Missing the Target?
Are you aiming for culture change and coming up short time after time? You’re not alone. Any kind of organizational change is challenging; but culture change can be especially difficult because it requires changing employee mindsets and behaviors regarding how work gets done. We recommend that you start by understanding why culture change fails.
We define an organization’s culture as the unique combination of the values, beliefs, and attitudes of its workforce as a whole that govern how and why work gets done. And it matters.
- Our organizational alignment research found that workplace culture accounts for 40% of the difference between high and low performing companies.
- Research by Deloitte found that 94% of executives and 88% of employees believe a clear company culture is vital to a business’ success.
Why Do Culture Change Efforts Fail?
We believe many culture change efforts fail because leaders underestimate the interdependence of culture with a company’s strategy. Strategy and culture are inextricably entwined; the WHAT of strategy must be aligned with the HOW of culture to achieve collective outcomes in a way that makes sense.
Reinforcing the Connection of Culture and Strategy
Data from our change management simulation found that achieving real culture change requires two things: the ability to link desired cultural behaviors to strategic goals, and the ability to reinforce that change with long-term, supportive systems and processes.
Succeeding at Culture Change
Once your organizational strategy is clear enough, here are steps that can turn culture change failure into success:
- Agree Upon Team Goals
Strategic clarity matters. Sadly, 95% of line managers say they do not fully understand their company’s strategy. Successful culture change starts with having each team agree upon the WHAT — the top few strategic team priorities required to execute the overall strategy — before discussing the HOW.
Do not underestimate this step.
- Identify Where Your Culture Needs to Be to Achieve Your Team’s Goals
Once the team goals and accountabilities have been clarified and agreed upon, each team needs to collectively assess their current culture and identify where their culture needs to be to achieve those goals.

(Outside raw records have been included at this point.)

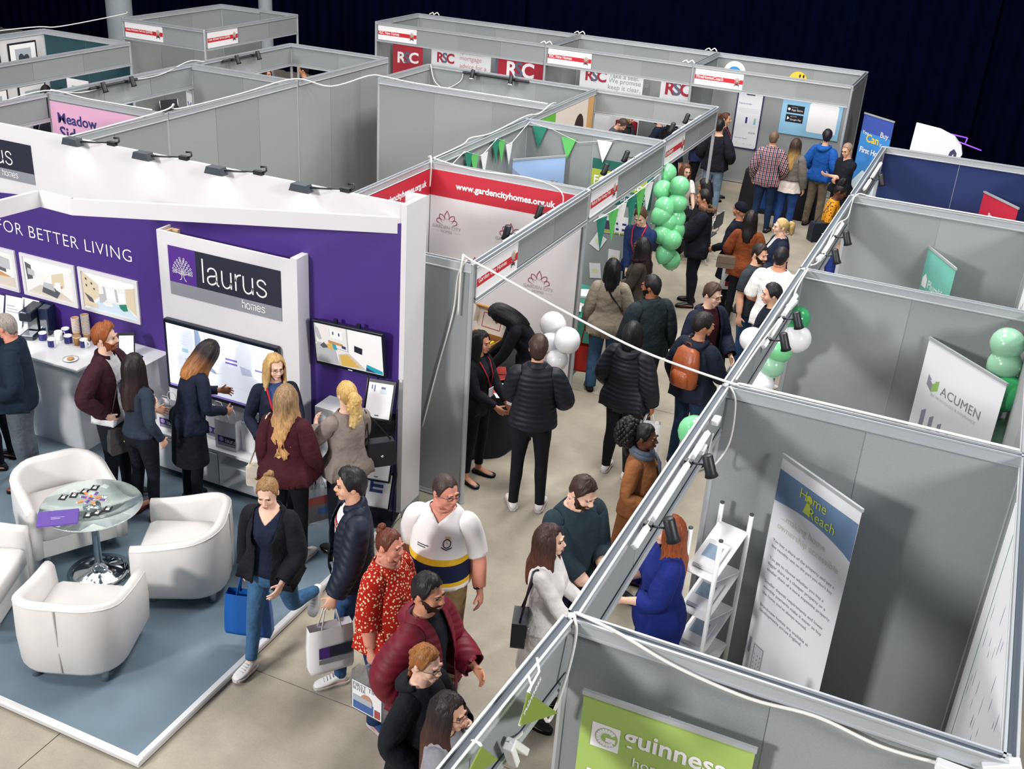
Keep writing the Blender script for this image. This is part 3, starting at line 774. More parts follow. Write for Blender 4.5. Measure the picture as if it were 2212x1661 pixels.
for i, (x, y) in enumerate(((-6.50, 3.20), (-7.5, 3.3))):
    b = MB(); b.lathe([(.05, .001), (.075, .012), (.078, .014), (.05, .006), (.001, .005)], (x, y, 1.0), 20)
    so = tag(b.build('saucer', MUGW), ('white saucer holding a biscuit on counter corner', 'white saucer behind the bald man')[i], 'saucer')
b = MB(); b.ball((-6.50, 3.20, 1.016), (.036, .036, .010), 14, 6); tag(b.build('biscuit', CARD), 'round biscuit lying on the white saucer', 'biscuit')

# ---------------------------------------------------------------- white tub armchairs
LEA = mat("white_leather", '#d2cfcd', .42, noise=.03, nscale=5, bump=.12, bscale=14)
def rrect_path(w, d, r, n=6):
    """U-shaped plan from the right front corner round the back to the left front corner"""
    pts = [(w / 2, -d / 2)]
    for a0, cx, cy in ((0, w / 2 - r, d / 2 - r), (pi / 2, -w / 2 + r, d / 2 - r)):
        for k in range(n + 1):
            a = a0 + pi / 2 * k / n; pts.append((cx + r * cos(a), cy + r * sin(a)))
    pts.append((-w / 2, -d / 2)); return pts
def armchair(label, x, y, deg):
    """tub chair; deg = heading it faces"""
    o = empty('tub_armchair', label, 'armchair', (x, y, .054), math.radians(deg + 90), 'white tub armchairs')
    w, d = .80, .72; T = .09
    outer = rrect_path(w, d, .27); n = len(outer)
    # even spacing along the straight arms
    full = []
    for i, p in enumerate(outer):
        full.append(p)
        if i in (0, n - 2):
            q = outer[i + 1]
            for k in (1, 2, 3): full.append((p[0] + (q[0] - p[0]) * k / 4, p[1] + (q[1] - p[1]) * k / 4))
    rings = []
    L = len(full)
    for i, (px, py) in enumerate(full):
        a = full[max(i - 1, 0)]; c = full[min(i + 1, L - 1)]
        tx, ty = c[0] - a[0], c[1] - a[1]; tl = math.hypot(tx, ty); nx, ny = -ty / tl, tx / tl   # inward
        f = (py + d / 2) / d
        top = .60 + .13 * (f ** 1.6)
        bul = .010
        sec = [(0.012, .115), (0, .14), (-bul, .35), (0, top - .035), (.018, top - .008), (T * .5, top), (T - .02, top - .010), (T, top - .04), (T + .012, .42), (T, .13), (T * .5, .112)]
        rings.append([(px + nx * s_, py + ny * s_, z) for s_, z in sec])
    b = MB(); b.loft(rings, 0, caps=(True, True)); b.build('tub_shell', LEA, o)
    b = MB()
    for side in (1, -1):
        pts = [(full[i][0] * .995, full[i][1] * .995, .60 + .13 * (((full[i][1] + d / 2) / d) ** 1.6) - .030) for i in range(L)]
    b.tube(pts, .005, 5); b.build('piping', LEA, o)
    b = MB(); b.bbox((-w / 2 + T + .004, -d / 2 + .0, .27), (w / 2 - T - .004, d / 2 - T - .02, .43), .035, smooth=True); b.build('seat_cushion', LEA, o)
    b = MB(); b.bbox((-w / 2 + T - .01, -d / 2 + .015, .112), (w / 2 - T + .01, d / 2 - T, .275), .012, smooth=False); b.build('seat_base', LEA, o)
    b = MB(); b.box((-.004, d / 2 + .0, .14), (.004, d / 2 + .009, .70)); b.build('back_seam', mat("seam_grey", '#a6a29e', .7), o)
    for sx in (1, -1):
        for sy in (1, -1):
            b = MB(); b.lathe([(.024, .0), (.030, .004), (.030, .118)], (sx * .26, sy * .24, 0), 14); b.build('leg', mat("leg_steel", '#8d979e', .35, metal=.7), o)
    return o
armchair('white tub armchair behind the glass table, facing camera', -5.33, 1.85, -29)
armchair('white tub armchair right of the glass table', -4.02, 1.86, 208)
armchair('white tub armchair nearest the camera, back turned', -4.11, .73, 112)
armchair('white tub armchair cut off by the left edge', -5.25, .72, 25)

# ---------------------------------------------------------------- glass table
GLASS = mat("table_glass", (.80, .92, .90), .02, trans=.94, alpha=1.0, spec=.5)
CHROME = mat("chrome", '#d8dde0', .08, metal=1.0)
gt = empty('glass_table', 'round glass table on a chrome trumpet pedestal', 'table', (-4.77, 1.61, .054))
b = MB(); b.lathe([(.40, .668), (.405, .672), (.405, .676), (.40, .680)], n=48); b.build('glass_top', GLASS, gt)
b = MB(); b.lathe([(.26, .0), (.265, .006), (.20, .018), (.09, .045), (.045, .085), (.032, .12), (.032, .64), (.07, .655), (.07, .667)], n=32); b.build('pedestal', CHROME, gt)
zt = .054 + .681
o = empty('purple_folder', 'purple folder with white print at the table edge', 'folder', (-4.85, 1.32, zt + .001), math.radians(41))
b = MB(); b.box((-.155, -.11, 0), (.155, .11, .004)); b.box((-.15, -.12, -.0005), (.16, .10, .0)); b.build('cover', mat("folder_purple", '#5b4394', .6, noise=.04), o)
lettering('LIFE BETTER LIVING', Matrix.Translation((-.05, .0, .004)), width=.10, parent=o, lift=.0008)
flat([rect(-.05, -.02, .02, -.012)], Matrix.Translation((0, 0, .004)), 0, lift=.0008).build('small_print', mat("emblem_pale", '#b7a9d0', .6), o)
CARDB = mat("card_black", '#15171d', .5)
_cl = ['farthest left of the back row', 'second from the left in the back row', 'third from the left in the back row', 'at the right end of the back row', 'at the left of the front three', 'in the middle of the front three', 'at the right of the front three']
for i, p in enumerate(((-5.035, 1.569, 0.735), (-4.987, 1.639, 0.735), (-4.954, 1.726, 0.735), (-4.924, 1.812, 0.735), (-4.674, 1.468, 0.735), (-4.635, 1.53, 0.735), (-4.601, 1.614, 0.735))):
    o = empty('black_card', 'small black card with white lock symbol, ' + _cl[i], 'card', (p[0], p[1], zt + .001), math.radians(22 + 7 * sin(i * 2.1)), 'black lock cards on the glass table')
    b = MB(); b.box((-.030, -.042, 0), (.030, .042, .003)); b.build('card', CARDB, o)
    Mc = Matrix.Translation((0, 0, .003))
    P = [rect(-.014, -.018, .014, .006)] + stroke(arc(0, .006, .009, 0, pi, 8, .014), .005) + [rect(-.016, .028, .016, .032)]
    flat(P, Mc, 0, lift=.0006).build('lock_symbol', _white, o)
SW1 = [mat("wrapper_violet", '#6a4a8e', .3), mat("wrapper_orange", '#e08a4a', .3), mat("wrapper_pink", '#d98fa8', .3), mat("wrapper_cream", '#e8dccb', .3)]
for i in range(10):
    a = i * 2.399; r = .022 * math.sqrt(i) * 1.3
    x, y = -4.825 + r * cos(a) * 1.2, 1.665 + r * sin(a) * 1.2
    o = empty('wrapped_sweet', 'small wrapped sweet in the heap on the glass table', 'sweet', (x, y, zt + .001), a, 'wrapped sweets on the glass table')
    b = MB(); b.bbox((-.024, -.011, 0), (.024, .011, .009), .003, i % 2); b.build('sweet', SW1, o)
    b = MB(); b.box((-.033, -.009, .003), (-.024, .009, .005), 2); b.box((.024, -.009, .003), (.033, .009, .005), 3); b.build('wrapper_ends', SW1, o)

# ---------------------------------------------------------------- zigzag black literature stand
def lit_stand():
    o = empty('literature_stand', 'black folding literature stand with white brochures by purple wall', 'literature stand', (-3.14, 3.50, .053), math.radians(12))
    w = .27
    for i, z in enumerate((1.10, .78, .46, .16)):
        Mi = frame((-w / 2, -.08, z), (1, 0, 0), (0, .42, .907), (0, -.907, .42))
        b = MB(); b.box((0, 0, -.012), (w, .36, -.006), 0, Mi); b.box((0, 0, -.006), (w, .012, .03), 0, Mi); b.box((0, 0, -.006), (.008, .36, .008), 0, Mi); b.box((w - .008, 0, -.006), (w, .36, .008), 0, Mi)
        b.build('tray', mat("stand_black", '#14161c', .3), o)
    for s in (-1, 1):
        b = MB(); pts = []
        for i, z in enumerate((1.45, 1.10, .78, .46, .16, .0)):
            pts.append((s * w / 2, .07 if i % 2 == 0 else -.08, z))
        b.tube([(s * (w / 2 + .008), .10, 1.44), (s * (w / 2 + .008), .02, .9), (s * (w / 2 + .008), .10, .46), (s * (w / 2 + .008), -.02, .0)], .010, 6); b.build('side_rail', mat("stand_black", '#14161c', .3), o)
    b = MB(); b.box((-w / 2 - .03, -.16, 0), (w / 2 + .03, .14, .012)); b.build('foot', mat("stand_black", '#14161c', .3), o)
    for i, z in enumerate((1.10, .46, .16)):
        Mi = frame((-w / 2 + .02, -.08, z), (1, 0, 0), (0, .42, .907), (0, -.907, .42))
        s = empty('brochure', ('white brochure in the top tray of the black stand', 'white brochure in the third tray of the black stand', 'white and blue brochure in the bottom tray of the black stand')[i], 'brochure')
        s.parent = None; s.matrix_world = o.matrix_basis
        s.location = o.location; s.rotation_euler = o.rotation_euler
        b = MB(); b.box((0, .016, -.004), (w - .04, .33, .002), 0, Mi); b.build('cover', PAPER, s)
        P = [rect(.03, .27, .04, .31), rect(.055, .25, .065, .31), rect(.12, .28, .16, .30), rect(.09, .035, .13, .045)]
        if i == 2: P = [rect(.03, .15 + .05 * k, .16, .18 + .05 * k) for k in range(3)] + [rect(.03, .15, .06, .30)]
        flat(P, Mi, 0, lift=.0035).build('printed_blocks', mat("print_slate", '#5d6a86', .6) if i < 2 else mat("print_blue", '#2d4a86', .5), s)
        flat([rect(.115, .24, .175, .275)], Mi, 0, lift=.0036).build('printed_tint', mat("print_tint", '#c4d0da', .6), s)
lit_stand()
b = MB(); bx_ = empty('white_plinth', 'small white plinth beside the woman with curly ponytail', 'plinth')
b.bbox((-3.78, 3.42, .053), (-3.50, SW - .003, 1.12), .005); b.build('plinth_body', GW, bx_)

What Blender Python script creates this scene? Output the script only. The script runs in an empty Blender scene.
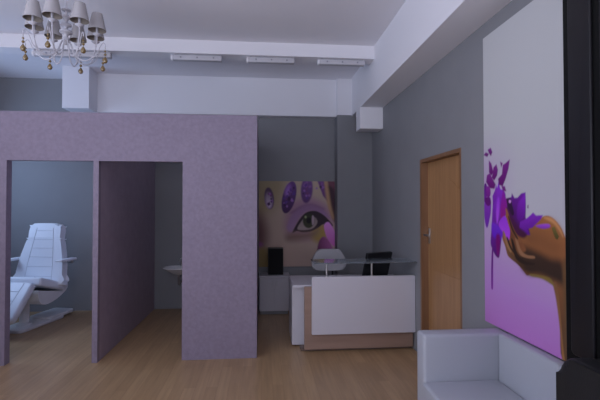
import bpy, bmesh, math, random
import numpy as np
from mathutils import Vector, Matrix

random.seed(7)
sc = bpy.context.scene
COL = sc.collection
R = math.radians

# ------------------------------------------------------------ camera, sky, daylight, exposure
cam = bpy.data.cameras.new('camera')
cam.sensor_width = 36.0
cam.lens = 424.0 / 600.0 * 36.0
cam.clip_start = 0.02
cam_o = bpy.data.objects.new('camera', cam)
COL.objects.link(cam_o)
cam_o.location = (0, 0, 1.55)
cam_o.rotation_euler = (R(90 + 1.081), 0, R(-5.12))
sc.camera = cam_o

world = bpy.data.worlds.new('overcast_sky')
sc.world = world
world.use_nodes = True
world.node_tree.nodes['Background'].inputs['Color'].default_value = (0.62, 0.74, 1.0, 1)
world.node_tree.nodes['Background'].inputs['Strength'].default_value = 0.5


def area(name, loc, direction, sx, sy, power, colour):
    l = bpy.data.lights.new(name, 'AREA')
    l.shape = 'RECTANGLE'
    l.size, l.size_y = sx, sy
    l.energy = power
    l.color = colour
    o = bpy.data.objects.new(name, l)
    COL.objects.link(o)
    o.location = loc
    o.rotation_euler = Vector(direction).to_track_quat('-Z', 'Z').to_euler()
    return o


# daylight entering by the side windows, the shop front and the window of the treatment room
area('daylight_side', (-4.22, .9, 2.25), (1, 0, 1.1), 4.4, 1.7, 152, (0.75, 0.80, 1.0))
area('daylight_front', (-1.3, -2.42, 1.75), (0, 1, 1.7), 4.8, 1.9, 175, (0.79, 0.81, 1.0))
area('daylight_treatment', (-4.22, 5.55, 2.1), (1, -.1, -.2), 1.3, 1.2, 28, (0.45, 0.63, 1.0))

sc.view_settings.view_transform = 'Standard'
sc.view_settings.look = 'None'
sc.view_settings.gamma = 1
sc.view_settings.use_curve_mapping = False
sc.view_settings.exposure = 0.0


# ------------------------------------------------------------ materials
def mat(name, rgb, rough=0.5, metal=0.0, noise=None, bump=None, coat=0.0, spec=0.5):
    """noise = (scale, amount): colour mottling in object space; bump = (scale, strength)"""
    m = bpy.data.materials.new(name)
    m.use_nodes = True
    nt = m.node_tree
    b = nt.nodes['Principled BSDF']
    b.inputs['Base Color'].default_value = (*rgb, 1)
    b.inputs['Roughness'].default_value = rough
    b.inputs['Metallic'].default_value = metal
    b.inputs['Coat Weight'].default_value = coat
    b.inputs['Specular IOR Level'].default_value = spec
    tc = nt.nodes.new('ShaderNodeTexCoord')
    if noise:
        n = nt.nodes.new('ShaderNodeTexNoise')
        n.inputs['Scale'].default_value = noise[0]
        n.inputs['Detail'].default_value = 5
        nt.links.new(tc.outputs['Object'], n.inputs['Vector'])
        r = nt.nodes.new('ShaderNodeValToRGB')
        a = noise[1]
        r.color_ramp.elements[0].position = 0.3
        r.color_ramp.elements[1].position = 0.7
        r.color_ramp.elements[0].color = (*[c * (1 - a) for c in rgb], 1)
        r.color_ramp.elements[1].color = (*[min(1, c * (1 + a)) for c in rgb], 1)
        nt.links.new(n.outputs['Fac'], r.inputs['Fac'])
        nt.links.new(r.outputs['Color'], b.inputs['Base Color'])
    if bump:
        n2 = nt.nodes.new('ShaderNodeTexNoise')
        n2.inputs['Scale'].default_value = bump[0]
        n2.inputs['Detail'].default_value = 6
        nt.links.new(tc.outputs['Object'], n2.inputs['Vector'])
        bp = nt.nodes.new('ShaderNodeBump')
        bp.inputs['Strength'].default_value = bump[1]
        bp.inputs['Distance'].default_value = 0.01
        nt.links.new(n2.outputs['Fac'], bp.inputs['Height'])
        nt.links.new(bp.outputs['Normal'], b.inputs['Normal'])
    return m


def wood(name, c0, c1, axis, scale=14.0, rough=0.4):
    """grain running along the given axis (0 x, 1 y, 2 z)"""
    m = mat(name, c0, rough)
    nt = m.node_tree
    b = nt.nodes['Principled BSDF']
    tc = nt.nodes.new('ShaderNodeTexCoord')
    mp = nt.nodes.new('ShaderNodeMapping')
    s = [scale, scale, scale]
    s[axis] = scale * 0.06
    mp.inputs['Scale'].default_value = s
    nt.links.new(tc.outputs['Object'], mp.inputs['Vector'])
    n = nt.nodes.new('ShaderNodeTexNoise')
    n.inputs['Scale'].default_value = 1.6
    n.inputs['Detail'].default_value = 7
    n.inputs['Distortion'].default_value = 0.6
    nt.links.new(mp.outputs['Vector'], n.inputs['Vector'])
    r = nt.nodes.new('ShaderNodeValToRGB')
    r.color_ramp.elements[0].position = 0.32
    r.color_ramp.elements[1].position = 0.68
    r.color_ramp.elements[0].color = (*c1, 1)
    r.color_ramp.elements[1].color = (*c0, 1)
    nt.links.new(n.outputs['Fac'], r.inputs['Fac'])
    nt.links.new(r.outputs['Color'], b.inputs['Base Color'])
    return m


def plank_floor():
    m = mat('oak_laminate', (0.5, 0.3, 0.17), 0.36)
    nt = m.node_tree
    b = nt.nodes['Principled BSDF']
    tc = nt.nodes.new('ShaderNodeTexCoord')
    mp = nt.nodes.new('ShaderNodeMapping')
    mp.inputs['Rotation'].default_value = (0, 0, R(90))
    nt.links.new(tc.outputs['Object'], mp.inputs['Vector'])
    br = nt.nodes.new('ShaderNodeTexBrick')
    br.offset = 0.37
    br.inputs['Scale'].default_value = 1.0
    br.inputs['Brick Width'].default_value = 1.25
    br.inputs['Row Height'].default_value = 0.095
    br.inputs['Mortar Size'].default_value = 0.0012
    br.inputs['Mortar Smooth'].default_value = 0.2
    br.inputs['Bias'].default_value = 0.0
    br.inputs['Color1'].default_value = (0.46, 0.300, 0.160, 1)
    br.inputs['Color2'].default_value = (0.39, 0.250, 0.130, 1)
    br.inputs['Mortar'].default_value = (0.33, 0.20, 0.105, 1)
    nt.links.new(mp.outputs['Vector'], br.inputs['Vector'])
    mp2 = nt.nodes.new('ShaderNodeMapping')
    mp2.inputs['Scale'].default_value = (22, 1.3, 1)
    nt.links.new(tc.outputs['Object'], mp2.inputs['Vector'])
    n = nt.nodes.new('ShaderNodeTexNoise')
    n.inputs['Scale'].default_value = 1.5
    n.inputs['Detail'].default_value = 6
    nt.links.new(mp2.outputs['Vector'], n.inputs['Vector'])
    mr = nt.nodes.new('ShaderNodeMapRange')
    mr.inputs['From Min'].default_value = 0.3
    mr.inputs['From Max'].default_value = 0.7
    mr.inputs['To Min'].default_value = 0.88
    mr.inputs['To Max'].default_value = 1.10
    nt.links.new(n.outputs['Fac'], mr.inputs['Value'])
    mx = nt.nodes.new('ShaderNodeMix')
    mx.data_type = 'RGBA'
    mx.blend_type = 'MULTIPLY'
    mx.inputs[0].default_value = 1.0
    nt.links.new(br.outputs['Color'], mx.inputs[6])
    nt.links.new(mr.outputs['Result'], mx.inputs[7])
    nt.links.new(mx.outputs[2], b.inputs['Base Color'])
    return m


def glass_mat(name, rgb=(0.62, 0.70, 0.76), rough=0.06):
    m = mat(name, rgb, rough)
    b = m.node_tree.nodes['Principled BSDF']
    b.inputs['Transmission Weight'].default_value = 0.84
    b.inputs['IOR'].default_value = 1.48
    return m


M = dict(
    divider=mat('lavender_lit_plaster', (0.40, 0.325, 0.405), 0.6, noise=(9, 0.06), bump=(26, 0.2)),  # partition tone lightened: stands in for light the divider's face lacks
    white_wall=mat('white_wall_paint', (0.86, 0.85, 0.88), 0.75, bump=(40, 0.06)),
    ceiling=mat('ceiling_paint', (0.86, 0.84, 0.87), 0.85, bump=(30, 0.05)),
    grey_wall=mat('grey_wall_paint', (0.265, 0.268, 0.280), 0.7, noise=(3, 0.03), bump=(60, 0.05)),
    plaster=mat('lavender_plaster', (0.262, 0.215, 0.285), 0.62, noise=(26, 0.08), bump=(34, 0.3)),
    floor=plank_floor(),
    door=wood('door_veneer', (0.47, 0.255, 0.112), (0.39, 0.20, 0.082), 2, 16, 0.38),
    jamb=wood('jamb_veneer', (0.28, 0.145, 0.072), (0.22, 0.11, 0.054), 2, 16, 0.42),
    desk_wood=wood('desk_veneer', (0.35, 0.23, 0.175), (0.30, 0.195, 0.145), 0, 12, 0.45),
    white_lam=mat('white_laminate', (0.63, 0.61, 0.655), 0.32),
    white_leather=mat('white_leather', (0.45, 0.465, 0.51), 0.42, bump=(220, 0.08)),
    white_vinyl=mat('white_vinyl', (0.82, 0.86, 0.92), 0.38, bump=(180, 0.05)),
    seam=mat('seam_thread', (0.62, 0.65, 0.70), 0.6),
    white_plastic=mat('white_plastic', (0.76, 0.76, 0.77), 0.35),
    grey_plastic=mat('grey_plastic', (0.32, 0.33, 0.36), 0.4),
    black_plastic=mat('black_plastic', (0.012, 0.012, 0.014), 0.42),
    black_gloss=mat('black_lacquer', (0.008, 0.008, 0.008), 0.3, spec=0.07),
    black_leather=mat('black_leather', (0.012, 0.012, 0.013), 0.48, bump=(200, 0.1), spec=0.3),
    chrome=mat('brushed_steel', (0.70, 0.70, 0.70), 0.28, 1.0),
    brass=mat('brass_fitting', (0.62, 0.45, 0.22), 0.3, 1.0),
    glass=glass_mat('counter_glass'),
    amber=mat('amber_crystal', (0.20, 0.13, 0.045), 0.12, coat=0.6),
    shade=mat('lamp_shade_fabric', (0.40, 0.38, 0.385), 0.85, bump=(300, 0.1)),
    shade_in=mat('lamp_shade_lining', (0.27, 0.235, 0.20), 0.8),
    chandelier=mat('white_enamel', (0.52, 0.51, 0.55), 0.35),
    fixture=mat('fixture_white', (0.56, 0.55, 0.58), 0.45),
    plinth=mat('dark_plinth', (0.17, 0.115, 0.09), 0.5),
    shell=mat('grey_white_shell', (0.44, 0.43, 0.45), 0.4),
    socket=mat('grey_slot', (0.30, 0.30, 0.34), 0.5),
    ceramic=mat('white_ceramic', (0.82, 0.82, 0.83), 0.15),
    canvas=mat('canvas_edge', (0.50, 0.46, 0.44), 0.8),
    window_frame=mat('window_frame_white', (0.7, 0.7, 0.72), 0.4),
)


# ------------------------------------------------------------ mesh helpers
def obj(name, bm, m, parent=None, smooth=False, mats=None):
    bmesh.ops.recalc_face_normals(bm, faces=bm.faces[:])
    me = bpy.data.meshes.new(name)
    bm.to_mesh(me)
    bm.free()
    if mats:
        for k in mats:
            me.materials.append(k)
    else:
        me.materials.append(m)
    if smooth:
        for p in me.polygons:
            p.use_smooth = True
        try:
            me.set_sharp_from_angle(angle=R(40))
        except Exception:
            pass
    o = bpy.data.objects.new(name, me)
    COL.objects.link(o)
    if parent:
        o.parent = parent
    return o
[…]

That means having real conversations about what specifically needs to shift or solidify to become more aligned with where your team needs to be (e.g., approaches, processes, business practices, communications, behaviors, mindsets, tools/skills, infrastructure, etc.).
The more specific you can be about the particular behaviors that need to change, the better. If you have determined, for instance, that your team requires greater innovation, you could define specific behavioral indicators such as, explores fresh approaches to improve results, demonstrates inventiveness in handling difficult tasks, or generates new ideas to solve problems.
- Prioritize Cultural Enablers and Inhibitors
Once you have agreed upon the key cultural shifts, your next step is to identify the top enablers and inhibitors that will help and hinder the desired shifts.
The goal is to purposefully leverage your enablers and overcome your inhibitors in order to align your culture with your strategy.
Typical areas for discussion include information sharing, rewards, consequences, decision-making, organizational structures, systems, processes, investments, collaboration, and leadership.
The Bottom Line
Culture change may be difficult, but it is not impossible. Are you doing what you can to encourage and sustain the change you want? Ensure alignment with your company’s strategy, clarify the values and behaviors that promote strategic goals, and reinforce those behaviors with positive recognition.